• _GOAL_
Pictures excluded, return the lines below from the first through the line holding "return m, nt, nt.nodes['Principled BSDF']".

● ● ● ● ●

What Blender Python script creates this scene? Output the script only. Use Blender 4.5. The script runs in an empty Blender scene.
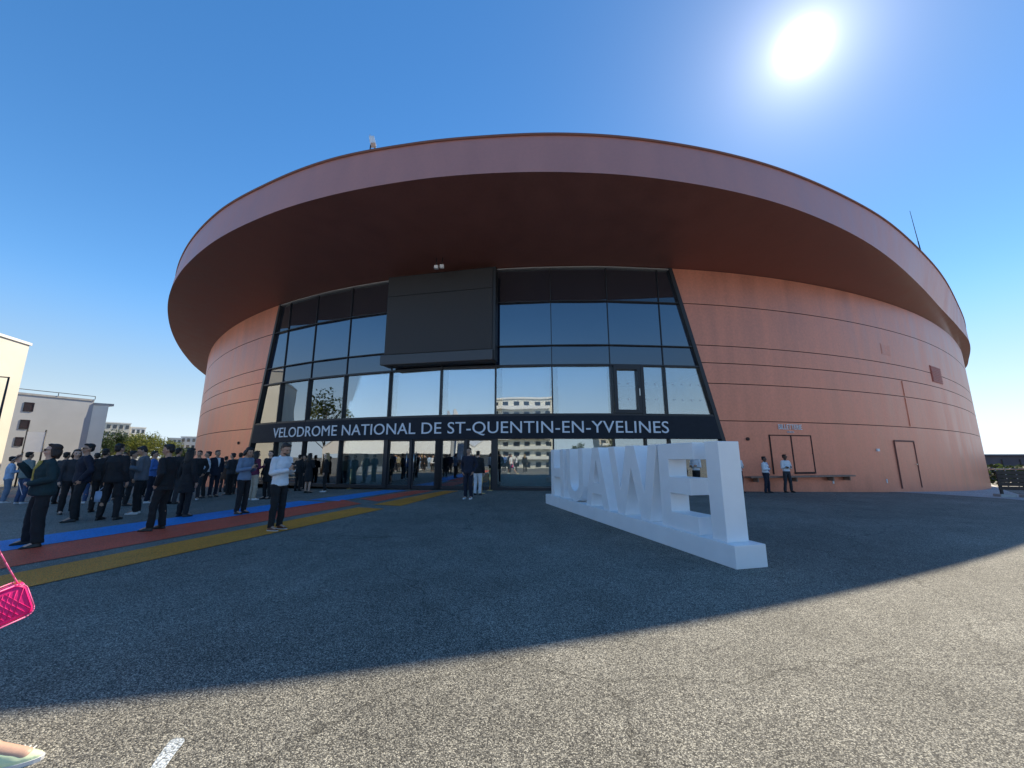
import bpy, bmesh, math, random
from mathutils import Vector, Matrix, Euler
random.seed(7)
C = bpy.context.scene.collection
SC = bpy.context.scene
R = math.radians
PI = math.pi
CAMH, FPX, PITCH = 1.48, 388.731, 0.1858
SUN_AZ, SUN_EL = R(42.28), R(43.02)
SUN_DIR = Vector((math.sin(SUN_AZ)*math.cos(SUN_EL), math.cos(SUN_AZ)*math.cos(SUN_EL), math.sin(SUN_EL)))

# ------------------------------------------------------------------ materials
def new_mat(name):
    m = bpy.data.materials.new(name); m.use_nodes = True
    nt = m.node_tree
    return m, nt, nt.nodes['Principled BSDF']

def simple(name, col, rough=0.6, metal=0.0, spec=0.5, vary=0.0, vscale=6.0, bump=0.0, bscale=80.0, sheen=0.0):
    m, nt, b = new_mat(name)
    b.inputs['Base Color'].default_value = (*col, 1)
    b.inputs['Roughness'].default_value = rough
    b.inputs['Metallic'].default_value = metal
    b.inputs['Specular IOR Level'].default_value = spec
    if sheen: b.inputs['Sheen Weight'].default_value = sheen
    if vary or bump:
        tc = nt.nodes.new('ShaderNodeTexCoord')
    if vary:
        n = nt.nodes.new('ShaderNodeTexNoise'); n.inputs['Scale'].default_value = vscale; n.inputs['Detail'].default_value = 6
        nt.links.new(tc.outputs['Object'], n.inputs['Vector'])
        r = nt.nodes.new('ShaderNodeMapRange'); r.inputs[1].default_value = .3; r.inputs[2].default_value = .7
        r.inputs[3].default_value = 1-vary; r.inputs[4].default_value = 1+vary
        nt.links.new(n.outputs['Fac'], r.inputs[0])
        mx = nt.nodes.new('ShaderNodeMix'); mx.data_type = 'RGBA'; mx.blend_type = 'MULTIPLY'; mx.inputs[0].default_value = 1
        mx.inputs[6].default_value = (*col, 1)
        nt.links.new(r.outputs[0], mx.inputs[7]); nt.links.new(mx.outputs[2], b.inputs['Base Color'])
    if bump:
        n2 = nt.nodes.new('ShaderNodeTexNoise'); n2.inputs['Scale'].default_value = bscale; n2.inputs['Detail'].default_value = 4
        nt.links.new(tc.outputs['Object'], n2.inputs['Vector'])
        bp = nt.nodes.new('ShaderNodeBump'); bp.inputs['Strength'].default_value = bump; bp.inputs['Distance'].default_value = .02
        nt.links.new(n2.outputs['Fac'], bp.inputs['Height']); nt.links.new(bp.outputs[0], b.inputs['Normal'])
    return m

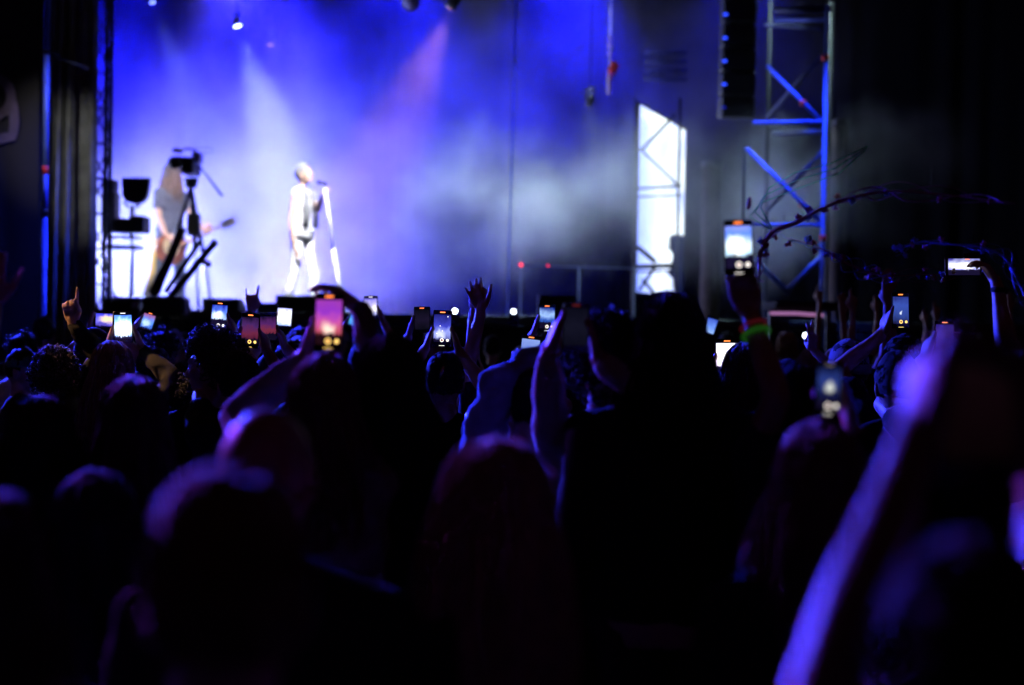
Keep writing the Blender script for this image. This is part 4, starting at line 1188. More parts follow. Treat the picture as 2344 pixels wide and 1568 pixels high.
wedge(1230, 1318, 676, 760, 14.5, 'black speaker box at the stage foot behind the dark phone')
cs = thing('flight_case', (P(300, 700, 15.5).x, 15.5, 0), 'low black flight case beneath the equipment rack', 'case')
a = P(250, 760, 15.5); b = P(335, 690, 15.5)
part(MB().rbox(((a.x+b.x)/2, 15.5, b.z/2), (b.x-a.x, .6, b.z), .02), 'body', CASE, cs)
part(MB().rbox(((a.x+b.x)/2, 15.5, b.z + .02), (b.x-a.x + .03, .62, .03), .01), 'lid', ALU if False else BLACKM, cs)
for xx in (-.15, .15): part(MB().rbox(((a.x+b.x)/2 + xx, 15.19, b.z - .05), (.05, .02, .06), .004), 'latch', ALU, cs)

# --- rail and posts at centre right, chain hoist, stall
rl = thing('stage_rail', (P(1192, 760, 16.0).x, 16.0, 0), 'thin blue-lit guard rail with a red end lamp at centre stage', 'rail')
a = P(1192, 607, 16.0); b = P(1456, 615, 16.0)
part(MB().tube(a, b, .010), 'top_rail', DULL, rl, True)
for xx in (1192, 1325, 1452):
    q = P(xx, 610, 16.0); part(MB().tube((q.x, 16, 0), q, .010), 'post', DULL, rl, True)
part(MB().ell(P(1192, 606, 15.95), (Vector((.022, 0, 0)), Vector((0, .022, 0)), Vector((0, 0, .022)))), 'red_lamp', emit('red_lamp', (1, .03, .05), 2.5), rl, True)
part(MB().ell(P(1254, 608, 15.95), (Vector((.012, 0, 0)), Vector((0, .012, 0)), Vector((0, 0, .012)))), 'red_lamp', MATS['red_lamp'], rl, True)
po = P(1157, 700, 15.6)
pl = thing('scaffold_pole', (po.x, 15.6, 0), 'very thin blue-lit vertical pole left of the guard rail', 'pole')
part(MB().tube((po.x, 15.6, 0), (po.x + .06, 15.6, 5.5), .009), 'tube', BLUE_TINT, pl, True)
part(MB().rbox((po.x, 15.6, .03), (.3, .3, .06), .01), 'base_plate', BLACKM, pl)
ch = thing('chain_hoist', P(1395, 220, 18.2), 'pinkish hanging chain hoist with a red hook block above the screen', 'hoist')
PINKM = mat('hoist_paint', (.75, .55, .6), .5)
for k_, (y0, y1) in enumerate(((84, 110), (118, 126), (160, 216))):
    c0 = P(1397 - k_, y0, 18.2); c1 = P(1396 - k_, y1, 18.2); part(MB().tube(c0, c1, .03), 'chain_bag', PINKM, ch, True)
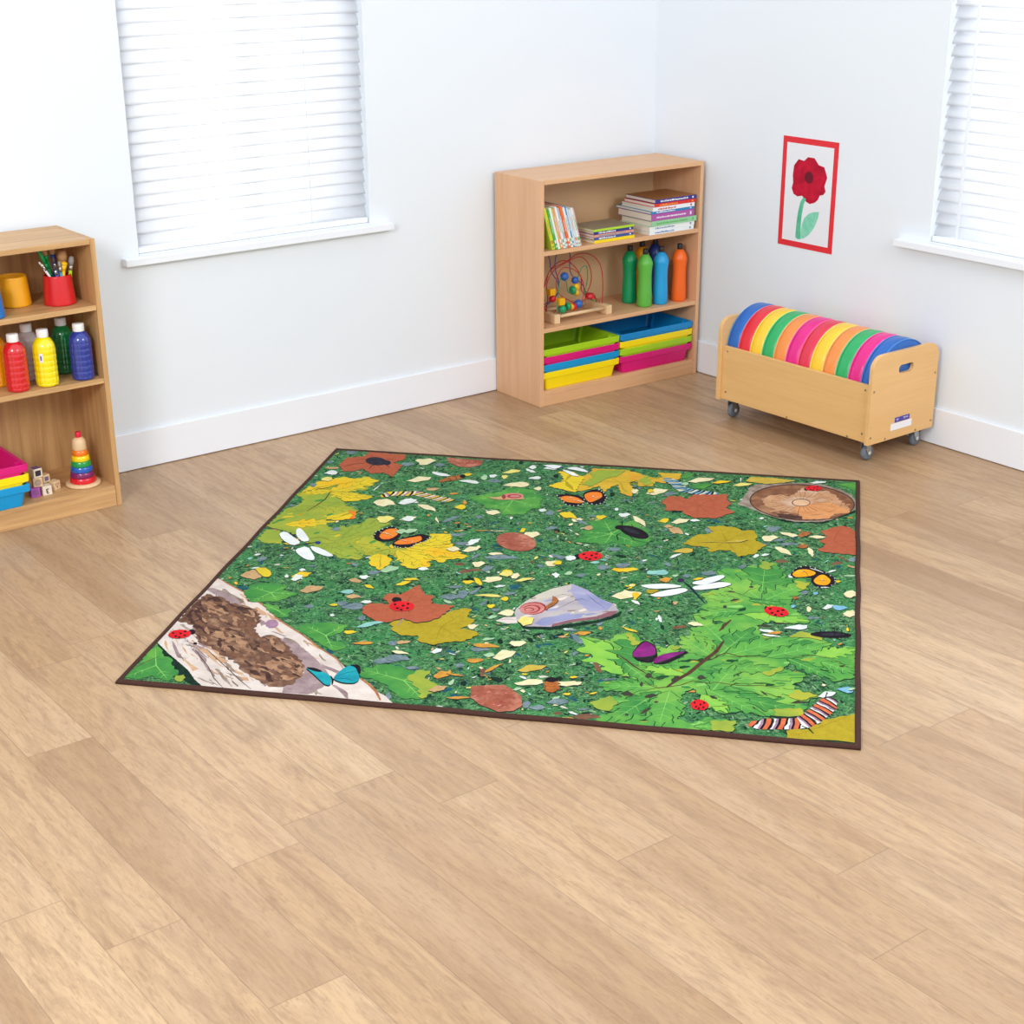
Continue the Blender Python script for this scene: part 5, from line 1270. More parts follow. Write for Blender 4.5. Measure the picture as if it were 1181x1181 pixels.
SMOOTH = {'stone', 'stone_blue', 'stone_red', 'nut', 'wing_white', 'purple', 'teal', 'butter_yellow', 'log_mauve', 'ring_tan', 'ring_orange', 'bark_grey', 'log_tan', 'orange', 'black'}
VEIN = {'leaf_green': 'leaf_vein', 'leaf_bright': 'leaf_dark', 'rust': 'rust_vein', 'mustard': 'mustard_vein', 'leaf_yellow': 'mustard', 'leaf_orange': 'mustard'}
def pip(x, y, P):
    c = False; j = len(P)-1
    for i in range(len(P)):
        if (P[i][1] > y) != (P[j][1] > y) and x < (P[j][0]-P[i][0])*(y-P[i][1])/(P[j][1]-P[i][1])+P[i][0]: c = not c
        j = i
    return c
def stroke(name, a, b, w):
    dx, dy = b[0]-a[0], b[1]-a[1]; l = math.hypot(dx, dy) or 1; nx, ny = -dy/l*w/2, dx/l*w/2
    motif(name, 0, [(a[0]+nx, a[1]+ny), (a[0]-nx, a[1]-ny), (b[0]-nx*.3, b[1]-ny*.3), (b[0]+nx*.3, b[1]+ny*.3)], False)
def veins(name, P):
    n = len(P); cx = sum(p[0] for p in P)/n; cy = sum(p[1] for p in P)/n
    R_ = [math.hypot(p[0]-cx, p[1]-cy) for p in P]; mx = max(R_)
    if mx < .05 or mx > .45: return
    for i in range(n):
        if R_[i] >= R_[i-1] and R_[i] >= R_[(i+1) % n] and R_[i] > .5*mx:
            b = (cx+(P[i][0]-cx)*.86, cy+(P[i][1]-cy)*.86)
            stroke(VEIN[name], (cx, cy), b, .0036)
            for f in (.4, .62):
                q = (cx+(P[i][0]-cx)*f, cy+(P[i][1]-cy)*f); ux, uy = (P[i][0]-cx)*.16, (P[i][1]-cy)*.16
                for sg in (-1, 1):
                    e = (q[0]+ux-sg*uy, q[1]+uy+sg*ux)
                    if pip(e[0], e[1], P): stroke(VEIN[name], q, e, .002)
def mottle(P, names, count, size, elong, ang, rnd):
    xs = [p[0] for p in P]; ys = [p[1] for p in P]; k = 0; tries = 0
    while k < count and tries < count*8:
        tries += 1
        x, y = rnd.uniform(min(xs), max(xs)), rnd.uniform(min(ys), max(ys))
        if not pip(x, y, P): continue
        L = size*rnd.uniform(.4, 1.2); w = L/elong; a = ang+rnd.uniform(-.35, .35); n = 9
        Q = [(x+(L*math.cos(2*PI*i/n)*math.cos(a)-w*math.sin(2*PI*i/n)*math.sin(a))*rnd.uniform(.6, 1.25),
              y+(L*math.cos(2*PI*i/n)*math.sin(a)+w*math.sin(2*PI*i/n)*math.cos(a))*rnd.uniform(.6, 1.25)) for i in range(n)]
        if all(pip(u, v, P) for u, v in Q): motif(rnd.choice(names), 0, Q, False); k += 1
rj = random.Random(5)
def area2(P): return sum(P[i][0]*P[(i+1) % len(P)][1]-P[(i+1) % len(P)][0]*P[i][1] for i in range(len(P)))
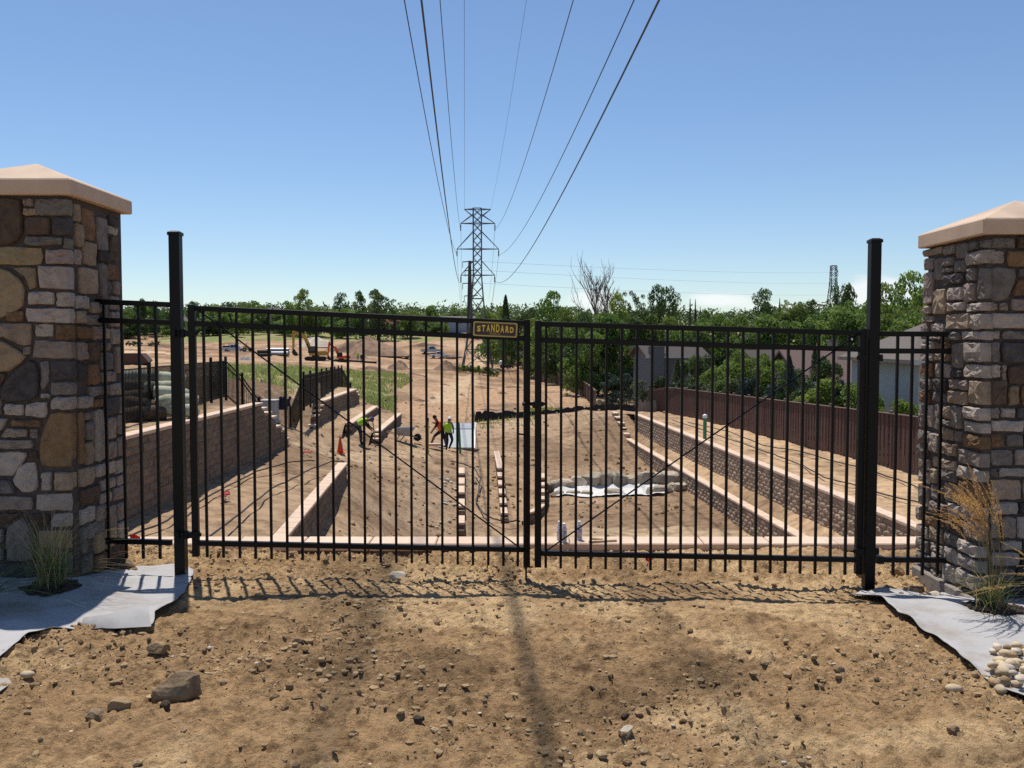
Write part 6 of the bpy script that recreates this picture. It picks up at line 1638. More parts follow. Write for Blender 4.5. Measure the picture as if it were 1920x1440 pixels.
# ------------------------------------------------------------------ weed fabric, stones and grasses in the foreground
def fabric(label, edge, xfar, d0, d1, side, seed, back=None):
    """edge: pixels along the free edge from front to back"""
    E = []
    for px, py in edge:
        d = 5.0
        for _ in range(10):
            p = at(px, py, d); d *= (ZC - float(near_z(np.array([p.x]), np.array([d]))[0])) / (ZC - p.z)
        p = at(px, py, d); E.append((p.x, d))
    E = np.array(E); s = np.concatenate([[0], np.cumsum(np.linalg.norm(np.diff(E, axis=0), axis=1))])
    n, m = 130, 80
    t = np.linspace(0, s[-1], n); ex = np.interp(t, s, E[:, 0]); ey = np.interp(t, s, E[:, 1])
    ex = ex + fbm(t, t * 0, 3.0, 3, seed) * .03
    yb = np.linspace(d0, d1, n)
    k = np.linspace(0, 1, m)[None, :]
    X = ex[:, None] * (1 - k) + xfar * k; Y = ey[:, None] * (1 - k) + yb[:, None] * k
    Z = near_z(X, Y) + fbm(X, Y, .9, 4, 71) * 0.007 + .03
    f = fbm(X * .6 + Y, Y * .25 - X * .4, 1.6, 4, seed + 3)
    f2 = fbm(X * .9 - Y * .5, Y * .4 + X * .8, 4.0, 3, seed + 13)
    Z = Z + (0.30 - np.abs(f)) * .045 + (0.25 - np.abs(f2)) * .018 + fbm(X, Y, 4.5, 3, seed + 9) * .014
    Z = Z + np.exp(-k / .012) * (.006 + .03 * np.clip(fbm(t, t * 0, 2.2, 3, seed + 5), 0, 1))[:, None]
    o = grid_mesh('weed_fabric', X, Y, Z, M['fabric']); sm = o.modifiers.new('thickness', 'SOLIDIFY'); sm.thickness = .002
    return tag(o, label, 'weed fabric', 'pale weed fabric sheets')
fabric('pale weed fabric sheet on the ground in front of the left pillar', [(-120, 1340), (0, 1248), (60, 1206), (100, 1192), (160, 1193), (215, 1191), (283, 1187), (292, 1165), (330, 1142), (345, 1118), (366, 1078), (338, 1070)], -5.6, 4.3, 6.55, -1, 11)
fabric('pale weed fabric sheet on the ground in front of the right pillar', [(2060, 1400), (1925, 1328), (1870, 1297), (1830, 1265), (1760, 1212), (1706, 1172), (1682, 1167), (1648, 1133), (1590, 1121), (1640, 1112), (1700, 1113)], 5.6, 3.9, 6.15, 1, 23)
def gp2(px, py):
    d = 5.0
    for _ in range(10):
        p = at(px, py, d); d *= (ZC - float(near_z(np.array([p.x]), np.array([d]))[0])) / (ZC - p.z)
    p = at(px, py, d); return p
# turned back flap of the left sheet, and a stray piece at the left frame edge
mb = MB(); A = [gp2(150, 1191), gp2(215, 1193), gp2(284, 1189)]; B_ = [gp2(165, 1186) + Vector((0, 0, .02)), gp2(225, 1176) + Vector((0, 0, .05)), gp2(274, 1160) + Vector((0, 0, .05))]
vs = []
for i in range(9):
    t = i / 8 * 2; j = min(int(t), 1); u = t - j
    a, b = A[j].lerp(A[j + 1], u), B_[j].lerp(B_[j + 1], u)
    vs += [a + Vector((0, 0, .045)), a.lerp(b, .5) + Vector((0, 0, .085)), b + Vector((0, 0, .045))]
mb.add(vs, [(3 * i + k, 3 * i + k + 1, 3 * i + k + 4, 3 * i + k + 3) for i in range(8) for k in range(2)])
tag(mb.build('fabric_flap', mat('grey_fabric_underside', [(0.30, 0.29, 0.28), (0.36, 0.35, 0.34)], scale=9, rough=.9), smooth=True), 'grey turned back flap at the front edge of the left fabric sheet', 'fabric flap')
mb = MB(); q = [gp2(-60, 1285), gp2(16, 1283), gp2(22, 1292), gp2(0, 1308), gp2(-60, 1330)]
mb.add([p + Vector((0, 0, .03)) for p in q] , [tuple(range(5))]); tag(mb.build('fabric_scrap', M['fabric']), 'small grey fabric scrap at the lower left edge of the view', 'fabric scrap')
# dark soil patches round the planted grasses
def soil_patch(p, r, seed, label):
    rs = np.random.RandomState(seed); mb = MB()
    for k in range(90):
        a = rs.rand() * 6.28; q = r * math.sqrt(rs.rand()); s = rs.uniform(.012, .035)
        x, y = p.x + q * math.cos(a), p.y + q * math.sin(a) * .8
        mb.blob((x, y, p.z + .03 + .03 * (1 - q / r)), (s * 1.3, s * 1.2, s), seed * 100 + k, 1, .3)
    return tag(mb.build('planting_soil', M['soil']), label, 'soil', kind='stuff')

def blade_curve(p0, az, H, lean, droop, n=9):
    pts = []
    for i in range(n):
        t = i / (n - 1)
        r = lean * t + droop * t * t * t; z = H * t - droop * .55 * t ** 3
        pts.append(p0 + Vector((math.cos(az) * r, math.sin(az) * r, z)))
    return pts
def blades(name, p, specs, material, parent, w0=.005):
    mb = MB()
    for (q, az, H, lean, droop, w) in specs:
        pts = blade_curve(q, az, H, lean, droop); side = Vector((-math.sin(az), math.cos(az), 0)); vs = []
        for i, c in enumerate(pts):
            t = i / (len(pts) - 1); ww = w * (1 - t ** 1.6) + .0004
            vs += [c - side * ww, c + Vector((0, 0, -ww * .5)), c + side * ww]
        mb.add(vs, [(3 * i + k, 3 * i + k + 1, 3 * i + k + 4, 3 * i + k + 3) for i in range(len(pts) - 1) for k in (0, 1)])
    return mb.build(name, material, parent)
def grass_clump(label, p, seed, H, n, spread, mats_, plume=None, az0=None, azs=6.28):
    root = thing('grass_clump', p, label, 'ornamental grass', None)
    rg = random.Random(seed)
    for (nm, m_, frac, hs) in mats_:
        sp = []
        for k in range(int(n * frac)):
            a = rg.uniform(0, 6.28); r = abs(rg.gauss(0, spread)); az = rg.uniform(0, 6.28) if az0 is None else az0 + rg.gauss(0, azs)
            h = H * hs * rg.uniform(.55, 1.05)
            sp.append((p + Vector((r * math.cos(a), r * math.sin(a), 0)), az, h, h * rg.uniform(.02, .34), h * rg.uniform(.05, .75), rg.uniform(.0018, .004)))
        tag(blades(nm, p, sp, m_, root), kind='stuff')
    return root, rg
# left clump in the pillar's shade
p = gp2(95, 1112)
soil_patch(p, .17, 3, 'dark soil round the grass in front of the left pillar')
g1, rg = grass_clump('loose arching grass clump growing in front of the left pillar', p, 5, .62, 200, .06, [('green_leaves', M['blade_green'], .45, .8), ('dry_leaves', M['blade_tan'], .55, 1.05)])
sp = []
for k in range(9):
    sp.append((p + Vector((rg.uniform(-.03, .03), rg.uniform(-.03, .03), 0)), rg.uniform(-.5, .2), rg.uniform(.32, .5), rg.uniform(.35, .62), rg.uniform(.2, .5), .0016))
tag(blades('flower_stalks', p, sp, M['blade_tan'], g1), kind='stuff')
p = gp2(-50, 1150)
g2, rg = grass_clump('green arching grass leaves reaching in from the left frame edge', p, 8, .5, 90, .04, [('green_leaves', M['blade_green'], 1.0, 1.0)])
sp = [(p + Vector((rg.uniform(-.03, .03), rg.uniform(-.03, .03), 0)), rg.uniform(-.35, .45), rg.uniform(.30, .52), rg.uniform(.15, .4), rg.uniform(.25, .55), .005) for k in range(30)]
tag(blades('long_leaves', p, sp, M['blade_green'], g2), kind='stuff')
# right feather reed grass
p = gp2(1856, 1152)
soil_patch(p + Vector((.04, 0.02, 0)), .16, 4, 'dark soil round the tall grass in front of the right pillar')
g3, rg = grass_clump('tall tan feather grass with golden plumes leaning left by the right pillar', p, 11, .34, 120, .045, [('green_leaves', M['blade_green'], .55, 1.0), ('dry_leaves', M['blade_tan'], .45, 1.0)])
def plume_stalks(root, p, n, seed, H, az, lean, mat_s, mat_p, plen=.26, jitter=.25, spread=.035, fat=.010):
    rg = random.Random(seed); ms = MB(); mp = MB()
    for k in range(n):
        a0 = az + rg.gauss(0, jitter); h = H * rg.uniform(.80, 1.05); q = p + Vector((rg.gauss(0, spread), rg.gauss(0, spread), 0))
        pts = blade_curve(q, a0, h, h * lean * rg.uniform(-.1, .35), h * lean * rg.uniform(.5, 1.9), 14)
        ms.tube(pts, [.0022 * (1 - .55 * i / 13) for i in range(14)], 4, cap=False)
        L = sum((pts[i + 1] - pts[i]).length for i in range(13)); acc = 0
        for i in range(13):
            sgm = pts[i + 1] - pts[i]; acc += sgm.length
            rem = L - acc
            if rem < plen:
                t = rem / plen; wid = fat * (0.35 + 1.2 * math.sin(math.pi * min(1, max(0, 1 - t)) ** .8) )
                d = sgm.normalized()
                for j in range(34):
                    c = pts[i] + sgm * rg.random(); s = Vector((rg.gauss(0, 1), rg.gauss(0, 1), rg.gauss(0, .7))); s = (s - d * s.dot(d)).normalized()
                    e = c + s * wid * rg.uniform(.4, 1) + d * rg.uniform(.008, .022); w_ = d.cross(s) * .0024
                    mp.add([c - w_, c + w_, e], [(0, 1, 2)])
    tag(ms.build('stems', mat_s, root), kind='stuff'); tag(mp.build('plumes', mat_p, root), kind='stuff')
plume_stalks(g3, p, 26, 3, 1.06, math.pi + .1, .25, M['blade_tan'], M['plume'], .34, .35, .045, .015)
p4 = gp2(2010, 1180)
g4, rg = grass_clump('pale golden grass plumes reaching in from the right frame edge', p4, 13, .4, 60, .05, [('green_leaves', M['blade_green'], 1.0, 1.0)])
plume_stalks(g4, p4, 12, 5, .62, math.pi, .62, M['blade_tan'], M['plume_pale'], .24, .25, .04, .009)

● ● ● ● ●

• _WRITTEN SOLUTION_
What Blender Python script creates this scene? Output the script only. Use Blender 4.5. The script runs in an empty Blender scene.
import bpy, bmesh, math, random
from mathutils import Vector, Matrix, Euler
random.seed(7)
C = bpy.context.scene.collection
SC = bpy.context.scene
R = math.radians
PI = math.pi
CAMH, FPX, PITCH = 1.48, 388.731, 0.1858
SUN_AZ, SUN_EL = R(42.28), R(43.02)
SUN_DIR = Vector((math.sin(SUN_AZ)*math.cos(SUN_EL), math.cos(SUN_AZ)*math.cos(SUN_EL), math.sin(SUN_EL)))

# ------------------------------------------------------------------ materials
def new_mat(name):
    m = bpy.data.materials.new(name); m.use_nodes = True
    nt = m.node_tree
    return m, nt, nt.nodes['Principled BSDF']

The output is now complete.